Deborah Willis, the guest curator of the exhibition who selected the images from the Portrait Gallery’s extensive photography collection, points out a distinguishing picture of two black men in the halls of Congress that help define the purpose of the exhibition.

In the picture, the first black Congressman from New York City, Adam Clayton Powell Jr. (D), and Stokely Carmichael, the “Honorary Prime Minister” of the Black Panther Party who was active in the civil rights movement, are shown laughing together in a Congressional office corridor. The men were born 33 years apart and represented two different generations in the campaign for civil rights — yet the two prominent men join together in resistance and equality.

Frederick Douglass, Sojourner Truth, Jimi Hendrix, A. Philip Randolph and Malcolm X are just a few of the figures whose images are included the exhibit. Among the photographers represented in the exhibition are Berenice Abbott, James VanderZee, Doris Ulmann, Gordon Parks, Irving Penn and Carl Van Vechten.

The theme of the exhibit is reinforced through the portraits of these well-known abolitionists, athletes, artists, scientists and scholars, who illustrate how they used their work to put up resistance to negative attitudes about race and class through 150 years of U.S. history.

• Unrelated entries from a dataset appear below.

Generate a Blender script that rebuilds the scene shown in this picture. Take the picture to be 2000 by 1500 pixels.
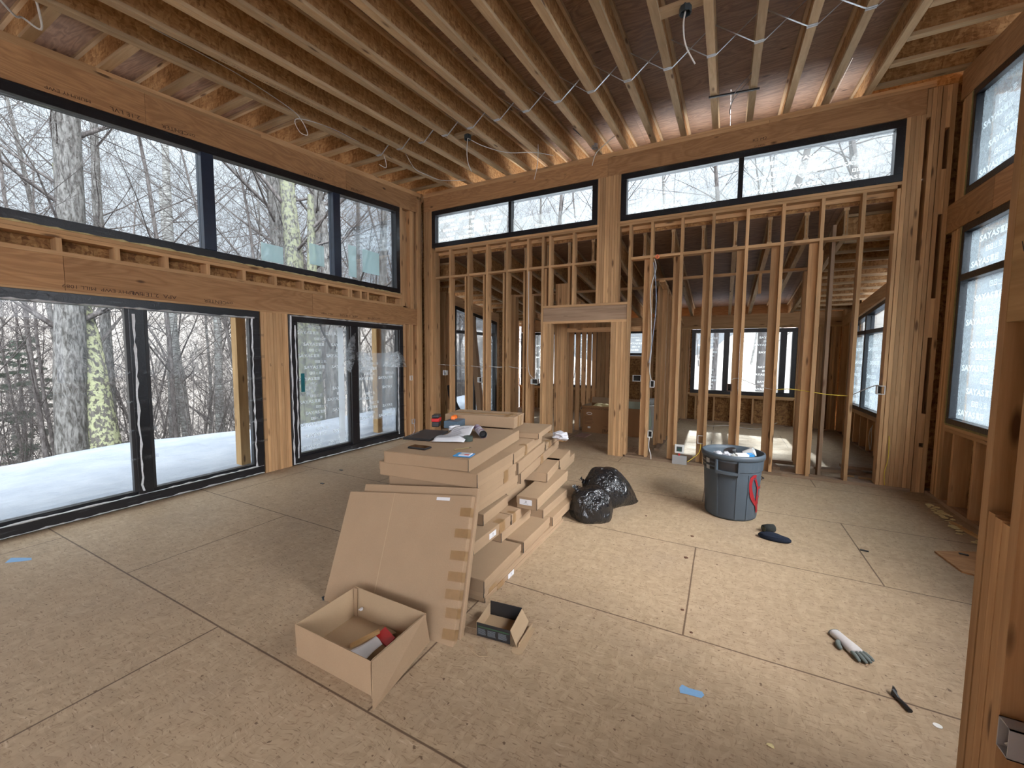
import bpy, bmesh, math, random
from mathutils import Vector, Matrix, Euler
random.seed(7)
PI = math.pi
SC = bpy.context.scene
for o in list(bpy.data.objects): bpy.data.objects.remove(o)
C = SC.collection

# ------------------------------------------------------------------ camera
cam_data = bpy.data.cameras.new('camera'); cam = bpy.data.objects.new('camera', cam_data); C.objects.link(cam)
cam_data.sensor_width = 36.0; cam_data.lens = 790.73 / 2000 * 36.0
cam_data.clip_start = .02; cam_data.clip_end = 2000
YAW, PITCH, ROLL = -.4812, .0738, .0076
fw = Vector((math.sin(YAW)*math.cos(PITCH), math.cos(YAW)*math.cos(PITCH), -math.sin(PITCH)))
r0 = Vector((math.cos(YAW), -math.sin(YAW), 0)); u0 = r0.cross(fw)
rr = math.cos(ROLL)*r0 + math.sin(ROLL)*u0; uu = -math.sin(ROLL)*r0 + math.cos(ROLL)*u0
cam.matrix_world = Matrix(((rr.x, uu.x, -fw.x, 0), (rr.y, uu.y, -fw.y, 0), (rr.z, uu.z, -fw.z, 1.62), (0, 0, 0, 1)))
SC.camera = cam

# ------------------------------------------------------------------ light
SC.view_settings.view_transform = 'Standard'; SC.view_settings.look = 'None'
SC.view_settings.exposure = EXPOSURE = 1.6; SC.view_settings.gamma = 1.0; SC.view_settings.use_curve_mapping = False
world = bpy.data.worlds.new('winter_sky'); SC.world = world; world.use_nodes = True
nt = world.node_tree; nt.nodes.clear()
def wn(t, **k):
    n = nt.nodes.new(t)
    for a, b in k.items(): setattr(n, a, b)
    return n
tc = wn('ShaderNodeTexCoord'); sep = wn('ShaderNodeSeparateXYZ'); nt.links.new(tc.outputs['Generated'], sep.inputs[0])
rmp = wn('ShaderNodeValToRGB'); nt.links.new(sep.outputs['Z'], rmp.inputs[0])
e = rmp.color_ramp.elements
e[0].position = 0.0; e[0].color = (.46, .48, .52, 1)
e[1].position = 1.0; e[1].color = (4.6, 4.7, 4.9, 1)
for p_, c_ in ((.2, (.66, .69, .75)), (.40, (.88, .91, .97)), (.60, (3.3, 3.38, 3.5))): k = e.new(p_); k.color = (*c_, 1)
noi = wn('ShaderNodeTexNoise'); noi.inputs['Scale'].default_value = 2.2; noi.inputs['Detail'].default_value = 6
nt.links.new(tc.outputs['Generated'], noi.inputs['Vector'])
mr = wn('ShaderNodeMapRange'); mr.inputs[1].default_value = .35; mr.inputs[2].default_value = .7; mr.inputs[3].default_value = .85; mr.inputs[4].default_value = 1.15
nt.links.new(noi.outputs[0], mr.inputs[0])
mul = wn('ShaderNodeMixRGB', blend_type='MULTIPLY'); mul.inputs[0].default_value = 1
nt.links.new(rmp.outputs[0], mul.inputs[1]); nt.links.new(mr.outputs[0], mul.inputs[2])
dt = wn('ShaderNodeVectorMath', operation='DOT_PRODUCT'); nt.links.new(tc.outputs['Generated'], dt.inputs[0]); dt.inputs[1].default_value = (.40, .91, 0)
dm = wn('ShaderNodeMapRange'); dm.inputs[1].default_value = -.35; dm.inputs[2].default_value = .9; dm.inputs[3].default_value = 1.0; dm.inputs[4].default_value = 1.0; nt.links.new(dt.outputs['Value'], dm.inputs[0])
# added fill: sky boosted right and behind the viewer to brighten the interior
d2_ = wn('ShaderNodeVectorMath', operation='DOT_PRODUCT'); nt.links.new(tc.outputs['Generated'], d2_.inputs[0]); d2_.inputs[1].default_value = (.80, -.58, .15)
m2_ = wn('ShaderNodeMapRange'); m2_.inputs[1].default_value = .35; m2_.inputs[2].default_value = .9; m2_.inputs[3].default_value = 1.0; m2_.inputs[4].default_value = 7.0; nt.links.new(d2_.outputs['Value'], m2_.inputs[0])
mm_ = wn('ShaderNodeMath', operation='MULTIPLY'); nt.links.new(dm.outputs[0], mm_.inputs[0]); nt.links.new(m2_.outputs[0], mm_.inputs[1])
bg = wn('ShaderNodeBackground'); nt.links.new(mm_.outputs[0], bg.inputs[1])
nt.links.new(mul.outputs[0], bg.inputs[0]); wo = wn('ShaderNodeOutputWorld'); nt.links.new(bg.outputs[0], wo.inputs[0])
sd = bpy.data.lights.new('sun', 'SUN'); sd.energy = 4.5; sd.angle = .02; sd.color = (1.0, .93, .82)
sun = bpy.data.objects.new('sun', sd); C.objects.link(sun)
sdir = Vector((math.sin(-.02)*math.cos(math.radians(29)), math.cos(-.02)*math.cos(math.radians(29)), math.sin(math.radians(29))))
sun.rotation_euler = sdir.to_track_quat('Z', 'Y').to_euler(); sun.location = sdir*40

# ------------------------------------------------------------------ materials
class NM:
    def __init__(s, name):
        s.m = bpy.data.materials.new(name); s.m.use_nodes = True; s.t = s.m.node_tree
        s.b = s.t.nodes['Principled BSDF']; s.out = s.t.nodes['Material Output']
    def n(s, t, ins=None, **k):
        x = s.t.nodes.new(t)
        for a, b in k.items(): setattr(x, a, b)
        for a, b in (ins or {}).items(): s.put(x.inputs[a], b)
        return x
    def put(s, sock, v):
        if isinstance(v, bpy.types.NodeSocket): s.t.links.new(v, sock)
        else: sock.default_value = v
    def attr(s, a, out='Vector'): return s.n('ShaderNodeAttribute', attribute_name=a).outputs[out]
    def vm(s, op, a, b): return s.n('ShaderNodeVectorMath', {0: a, 1: b}, operation=op).outputs[0]
    def ma(s, op, a, b=0., c=None):
        i = {0: a, 1: b}
        if c is not None: i[2] = c
        return s.n('ShaderNodeMath', i, operation=op).outputs[0]
    def noise(s, v, scale, det=4, rough=.55, dist=0.):
        return s.n('ShaderNodeTexNoise', {'Vector': v, 'Scale': scale, 'Detail': det, 'Roughness': rough, 'Distortion': dist}).outputs[0]
    def vor(s, v, scale, out='Distance', feat='F1'):
        return s.n('ShaderNodeTexVoronoi', {'Vector': v, 'Scale': scale}, feature=feat).outputs[out]
    def ramp(s, f, stops):
        r = s.n('ShaderNodeValToRGB', {0: f}); el = r.color_ramp.elements
        while len(el) < len(stops): el.new(.5)
        for q, (p, c) in zip(el, stops): q.position = p; q.color = (c[0], c[1], c[2], 1) if hasattr(c, '__len__') else (c, c, c, 1)
        return r.outputs[0]
    def mix(s, f, a, b, mode='MIX'):
        return s.n('ShaderNodeMixRGB', {0: f, 1: a if isinstance(a, bpy.types.NodeSocket) else (*a, 1), 2: b if isinstance(b, bpy.types.NodeSocket) else (*b, 1)}, blend_type=mode).outputs[0]
    def maprange(s, f, a, b, c, d): return s.n('ShaderNodeMapRange', {0: f, 1: a, 2: b, 3: c, 4: d}).outputs[0]
    def bump(s, h, st=.2, d=.002): s.put(s.b.inputs['Normal'], s.n('ShaderNodeBump', {'Height': h, 'Strength': st, 'Distance': d}).outputs[0])
    def base(s, c, rough=.6, spec=None, metal=None):
        s.put(s.b.inputs['Base Color'], c if isinstance(c, bpy.types.NodeSocket) else (*c, 1)); s.put(s.b.inputs['Roughness'], rough)
        if spec is not None: s.b.inputs['Specular IOR Level'].default_value = spec
        if metal is not None: s.b.inputs['Metallic'].default_value = metal
        return s.m

def simple(name, col, rough=.6, spec=.4, metal=0., var=0., scale=8):
    q = NM(name)
    if var:
        v = q.n('ShaderNodeTexCoord').outputs['Object']; f = q.noise(v, scale)
        c = q.mix(f, [x*(1-var) for x in col], [min(1, x*(1+var)) for x in col])
    else: c = col
    return q.base(c, rough, spec, metal)

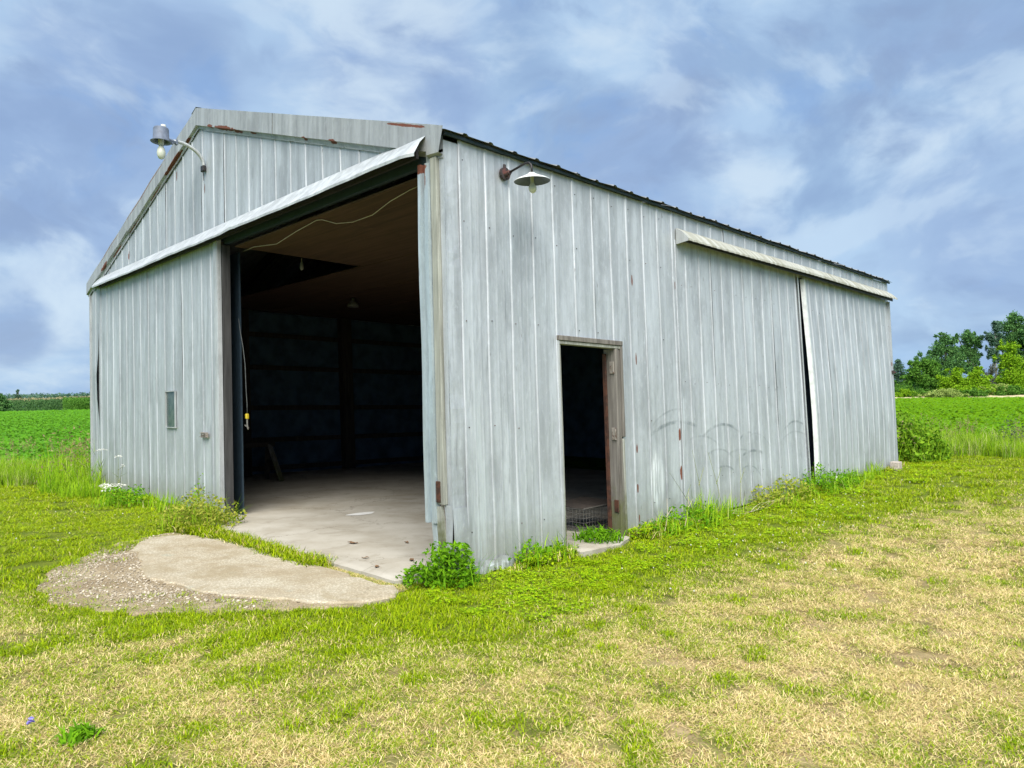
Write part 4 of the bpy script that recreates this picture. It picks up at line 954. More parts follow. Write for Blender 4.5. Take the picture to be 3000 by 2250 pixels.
def scatter(name, P, rotz, scl, idx, lib, extra=None, tilt=None, kind='stuff', label=None, cat=None):
    """a point cloud whose points carry instances of the meshes in lib"""
    n_ = len(P)
    me = bpy.data.meshes.new(name); me.vertices.add(n_); me.vertices.foreach_set('co', np.asarray(P, np.float32).ravel())
    rot = np.zeros((n_, 3), np.float32); rot[:, 2] = rotz
    if tilt is not None: rot[:, :2] = tilt
    a = me.attributes.new('rot', 'FLOAT_VECTOR', 'POINT'); a.data.foreach_set('vector', rot.ravel())
    scl = np.asarray(scl, np.float32); scl = np.repeat(scl[:, None], 3, 1) if scl.ndim == 1 else scl
    a = me.attributes.new('scl', 'FLOAT_VECTOR', 'POINT'); a.data.foreach_set('vector', scl.ravel())
    a = me.attributes.new('idx', 'INT', 'POINT'); a.data.foreach_set('value', np.asarray(idx, np.int32))
    for k, v in (extra or {}).items():
        a = me.attributes.new(k, 'FLOAT', 'POINT'); a.data.foreach_set('value', np.asarray(v, np.float32))
    o = link(name, me); ng = bpy.data.node_groups.new(name, 'GeometryNodeTree')
    ng.interface.new_socket('Geometry', in_out='INPUT', socket_type='NodeSocketGeometry'); ng.interface.new_socket('Geometry', in_out='OUTPUT', socket_type='NodeSocketGeometry')
    N = ng.nodes; gi, go = N.new('NodeGroupInput'), N.new('NodeGroupOutput')
    ip = N.new('GeometryNodeInstanceOnPoints'); ci = N.new('GeometryNodeCollectionInfo')
    ci.inputs['Collection'].default_value = lib; ci.inputs['Separate Children'].default_value = True; ci.inputs['Reset Children'].default_value = True
    ip.inputs['Pick Instance'].default_value = True
    def attr(nm, ty):
        q = N.new('GeometryNodeInputNamedAttribute'); q.data_type = ty; q.inputs[0].default_value = nm
        return [s for s in q.outputs if s.enabled and s.name == 'Attribute'][0]
    lk = ng.links.new
    lk(gi.outputs[0], ip.inputs['Points']); lk(ci.outputs[0], ip.inputs['Instance'])
    lk(attr('rot', 'FLOAT_VECTOR'), ip.inputs['Rotation']); lk(attr('scl', 'FLOAT_VECTOR'), ip.inputs['Scale']); lk(attr('idx', 'INT'), ip.inputs['Instance Index'])
    lk(ip.outputs[0], go.inputs[0])
    md = o.modifiers.new('scatter', 'NODES'); md.node_group = ng
    tag(o, label, cat, None, kind); return o

# --- mown turf
turf = [leafmesh('turf', [blades(110, 0.13, 0.022, 0.062, 0.0046, 25, 75, 100 + i)], M_turf) for i in range(5)]
turf += [leafmesh('turf', [blades(150, 0.135, 0.022, 0.07, 0.0036, 45, 88, 120 + i, 0.2)], M_turf) for i in range(5)]
turf += [leafmesh('turf', [blades(90, 0.10, 0.03, 0.085, 0.0065, 20, 65, 140 + i)], M_turf) for i in range(3)]
def clover(seed):
    r = np.random.default_rng(seed); k = 34; a = r.uniform(0, 6.28, k); q = 0.12 * np.sqrt(r.uniform(0, 1, k)); z = r.uniform(0.02, 0.055, k)
    c = []
    for i in range(k):
        for j in range(3):
            b = a[i] * 3 + j * 2.09; c.append((q[i] * math.cos(a[i]) + .009 * math.cos(b), q[i] * math.sin(a[i]) + .009 * math.sin(b), z[i]))
    return [leaves(np.array(c), 0.8, 0.021, seed, 1.15, .15), blades(25, 0.12, 0.02, 0.05, 0.0045, 20, 60, seed + 1)]
clov = [leafmesh('clover', clover(160 + i), M_clover) for i in range(4)]
LIB = library('turf_tufts', turf + clov)
def keep_lawn(x, y):
    k = ~((x > 0.0) & (x < 10.95) & (y > -0.03) & (y < 10.6)) & ~inpoly(x, y, APRON) & ~((x > -0.52) & (x < 0.1) & (y > 0.1) & (y < 4.55)) & ~((x > -.62) & (x < -.5) & (y > -.05) & (y < 1.15))
    k &= ~((x > 1.45) & (x < 2.40) & (y > -0.20))
    cx, cy = np.mean(DIRT, axis=0); q = vnoise(x * 3.2, y * 3.2, 77, 3); qq = rng.uniform(0, 1, len(x))
    for f_, pr in ((1.03, .80), (.93, .42), (.83, .12), (.70, .03)):
        dd = inpoly(cx + (x - cx) / f_, cy + (y - cy) / f_, DIRT); k &= ~(dd & (qq * .6 + q * .5 > pr ** .5 * .85 + .08) & (qq > pr * .9))
    return k
Pn = []
def ring(n_, x0, x1, y0, y1, dmin, dmax):
    x = rng.uniform(x0, x1, n_); y = rng.uniform(y0, y1, n_); dd = np.hypot(x - CAM.x, y - CAM.y)
    k = (dd >= dmin) & (dd < dmax) & keep_lawn(x, y); return x[k], y[k]
X = []; Y = []; S = []
for dens, dmin, dmax, sc in ((200, 1.0, 4.6, .72), (150, 4.6, 7.0, .80), (62, 7.0, 11.0, 1.05), (30, 11.0, 22.0, 1.35)):
    e = dmax + .1; x0, x1, y0, y1 = max(LX0, CAM.x - e), min(LX1, CAM.x + e), max(LY0, CAM.y - e), min(LY1 + .2, CAM.y + e)
    x, y = ring(int(dens * (x1 - x0) * (y1 - y0)), x0, x1, y0, y1, dmin, dmax)
    k = ((x - CAM.x) * fw.x + (y - CAM.y) * fw.y) > -1.0
    X.append(x[k]); Y.append(y[k]); S.append(np.full(k.sum(), sc))
X, Y, S = map(np.concatenate, (X, Y, S)); D = dryness(X, Y)
near_side = (Y < 0.0) & (Y > -1.6) & (X > -0.6); r_ = rng.uniform(0, 1, len(X))
idx = np.where(D > 0.5, rng.integers(5, 10, len(X)), rng.integers(0, 5, len(X)))
idx = np.where((D < 0.35) & near_side & (r_ < 0.20 * (1 - np.clip((-Y - .9) / .7, 0, 1))), rng.integers(13, 17, len(X)), idx)
idx = np.where((D < 0.10) & ~near_side & (r_ < 0.3), rng.integers(10, 13, len(X)), idx)
hgt = .82 * S * rng.uniform(0.75, 1.25, len(X)) * (1 - .35 * sstep(Y, 3, 5)) * np.where(D < 0.15, 1.08, 0.85 + 0.1 * vnoise(X * 2, Y * 2, 4, 2))
o = scatter('lawn_grass', np.stack([X, Y, lawn_h(X, Y)], -1), rng.uniform(0, 6.28, len(X)), np.stack([S, S, hgt], -1), idx, LIB, dict(dry=D), rng.normal(0, .08, (len(X), 2)),
            label='mown lawn, green beside the barn and straw coloured in front', cat='grass')
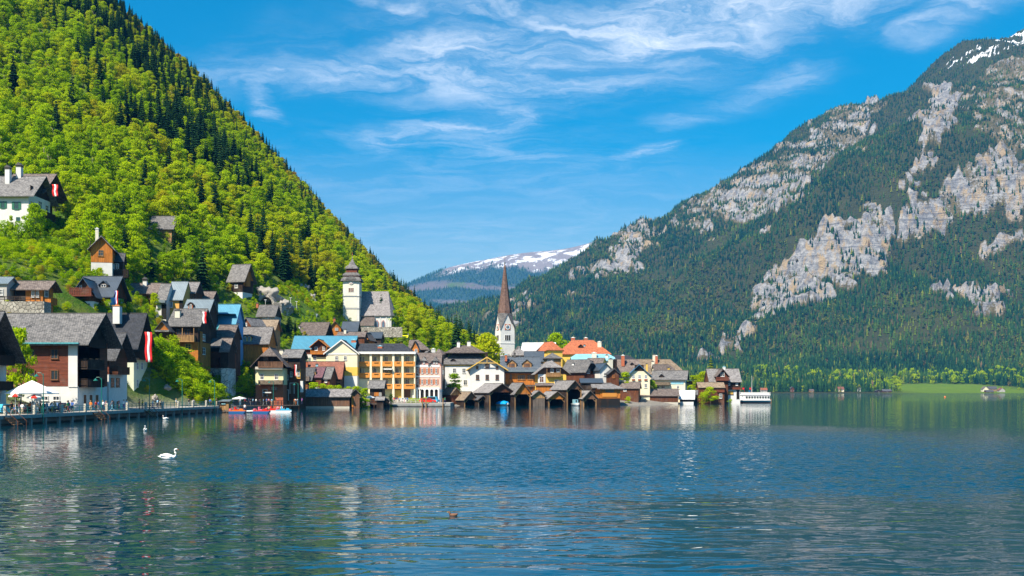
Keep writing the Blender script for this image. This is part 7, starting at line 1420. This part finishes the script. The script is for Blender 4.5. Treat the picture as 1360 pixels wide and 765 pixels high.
def pedalboat(x, y, rz, deck, seat, hullm, label):
    o = empty('pedal_boat', (x, y, -.1), rz); tag(o, label, 'pedal boat', 'pedal boats')
    for s in (-1, 1):
        m = MB(); pr = [(-1.7, .55), (-1.75, .3), (-1.5, 0), (1.3, 0), (1.75, .35), (1.7, .55)]; m.prism(pr, s*.62 - .27, s*.62 + .27, 'y'); m.build('float', MAT[hullm], o)
    MB().prism([(-1.7, .56), (1.7, .56), (1.78, .66), (1.2, .78), (-1.7, .74)], -.88, .88, 'y').build('deck', MAT[deck], o)
    for s in (-1, 1): MB().box(-.35, .2, s*.42 - .33, s*.42 + .33, .75, .98).box(-.6, -.35, s*.42 - .33, s*.42 + .33, .75, 1.5).build('seat', MAT[seat], o)
    MB().prism([(.45, .75), (1.3, .75), (1.15, 1.05), (.6, 1.1)], -.7, .7, 'y').build('pedal_box', MAT[deck], o); MB().tube([(.2, 0, .8), (.2, 0, 1.3)], .03, 6).build('tiller', MAT['chrome'], o); MB().box(-1.62, -1.3, -.85, .85, .76, 1.12).build('rear_rail', MAT['pink_plastic'], o); return o
Yb = 216
pedalboat((315.5 - CX)*Yb/F, Yb, .05, 'boat_orange', 'boat_red', 'boat_blue', 'orange decked pedal boat with blue floats nearest the kiosk'); pedalboat((347.5 - CX)*Yb/F, Yb, .03, 'boat_red', 'pink_plastic', 'boat_blue', 'red decked pedal boat with blue floats right of the orange one'); pedalboat((378 - CX)*224/F, 223, .2, 'boat_cyan', 'boat_cyan', 'boat_white', 'sky blue pedal boat at the end of the plank jetty'); pedalboat((365 - CX)*226/F, 224.5, .1, 'boat_red', 'boat_red', 'boat_white', 'red pedal boat with white floats behind the jetty')
rowboat((331.5 - CX)*224/F, 221, .1, 'boat_white', 'white open rowing boat between the pedal boats', 4.6)
for px, Y, top in ((325, 218.5, 'white'), (357, 226, 'beige'), (369, 225.5, 'pink'), (374, 225.2, 'white')): person((px - CX)*Y/F, Y, .25, rp.uniform(-1, 1), 'stand' if px < 330 else 'sit', top, 'navy', 'hair_dark', f'person in {top} ' + ('standing at the orange pedal boat' if px < 330 else 'sitting by the pedal boats'), 'people at the boats')
# boat under a blue cover in the widest boathouse; cabin boat at the tallest one
def loc_of(h, u, back): q = h.M + h.e*u + h.bk*back; return q.x, q.y
x, y = loc_of(bh_tarp, 1.1, 1.2); o = empty('covered_boat', (x, y, -.15), math.radians(26 - 78)); tag(o, 'boat under a bright blue cover in the widest boathouse', 'boat'); hull(5.4, 2.3, .9).build('hull', MAT['boat_white'], o, True)
m = MB(); nn = 9
for i in range(nn):
    t = i/(nn-1); xx = -2.65 + 5.1*t; hw = 1.2*(1 - .25*(2*t-1)**4 - .3*max(0, t-.6)); hz = 1.0*(1 - .6*(2*t-1)**4)
    for j in range(7): a = math.pi*j/6; m.v.append((xx, -hw*math.cos(a), .75 + .06*math.sin(i*2.3 + j) + hz*math.sin(a)**.7))
for i in range(nn-1):
    for j in range(6): m.f.append((i*7+j, i*7+j+1, (i+1)*7+j+1, (i+1)*7+j))
m.f += [tuple(range(7)), tuple((nn-1)*7 + j for j in range(7))[::-1]]; m.build('cover', MAT['tarp_blue'], o, True)
x, y = loc_of(bh_tall, .3, -.6); o = empty('cabin_boat', (x, y, -.15), math.radians(26 - 92)); tag(o, 'small white boat with blue cabin at the tallest boathouse', 'boat'); h_ = hull(4.4, 1.9, .95).build('hull', MAT['boat_white'], o, True); MB().box(-1.9, 1.0, -.8, .8, .75, .85).build('deck', MAT['boat_white'], o); c = MB().box(-1.0, .3, -.65, .65, .85, 2.2).build('cabin', MAT['metal_sky'], o); MB().box(.29, .33, -.22, .22, 1.25, 2.0).build('window', MAT['glass'], c)
def car(px, Y, rz, mat, label, z, L=4.2, van=False):
    o = empty('parked_car', ((px - CX)*Y/F, Y, z), rz); tag(o, label, 'car'); H_ = 1.9 if van else 1.45
    MB().prism([(-L/2, .35), (-L/2, .85), (-L/2 + .15, .95), (L/2 - .25, .88), (L/2, .65), (L/2, .35), (L/2 - .3, .25), (-L/2 + .3, .25)], -.85, .85, 'y').build('body', MAT[mat], o)
    tp = [(-L*.44, .93), (-L*.38, H_), (L*(.12 if not van else .3), H_), (L*(.27 if not van else .42), .9)]; MB().prism(tp, -.72, .72, 'y').build('cabin', MAT[mat], o)
    a = MB()
    for s in (-.735, .735): a.prism([(-L*.36, 1.0), (-L*.33, H_ - .1), (L*(.1 if not van else .27), H_ - .1), (L*(.2 if not van else .36), 1.0)], s - .01, s + .01, 'y')
    a.build('window', MAT['glass'], o)
    for sx in (-L*.3, L*.3):
        for sy in (-.78, .78): w = MB().tube([(sx, sy - .1, .32), (sx, sy + .1, .32)], .32, 14).build('wheel', MAT['tyre'], o); MB().tube([(sx, sy - .12, .32), (sx, sy + .12, .32)], .18, 10).build('rim', MAT['chrome'], w)
    for sy in (-.6, .6): MB().box(L/2 - .06, L/2 + .02, sy - .15, sy + .15, .62, .75).build('headlight', MAT['trim_white'], o)
car(568, 306, .1, 'boat_red', 'low red car parked on the hotel quay', 1.1, 5.2); car(574, 310, 2.8, 'boat_cyan', 'pale blue van parked behind the red car', 1.1, 4.2, True); car(80, 166, 1.4, 'boat_blue', 'dark blue car beside the big chalet', ZP); car(11, 150, 1.2, 'boat_cyan', 'blue car at the photo edge behind the railing', ZP); car(540, 313, 0, 'boat_white', 'white car in front of the hotel garage', 1.1)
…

“Throughout the 19th and 20th centuries, almost all black America embraced Garnet’s plea to ‘let your motto be resistance,’ based on ‘the circumstances that surround you,’” said Lonnie Bunch, founding director of the National Museum of African American History and Culture.

“Let Your Motto Be Resistance: African American Portraits” opens at the National Portrait Gallery on Friday and is on display through March 2, 2008.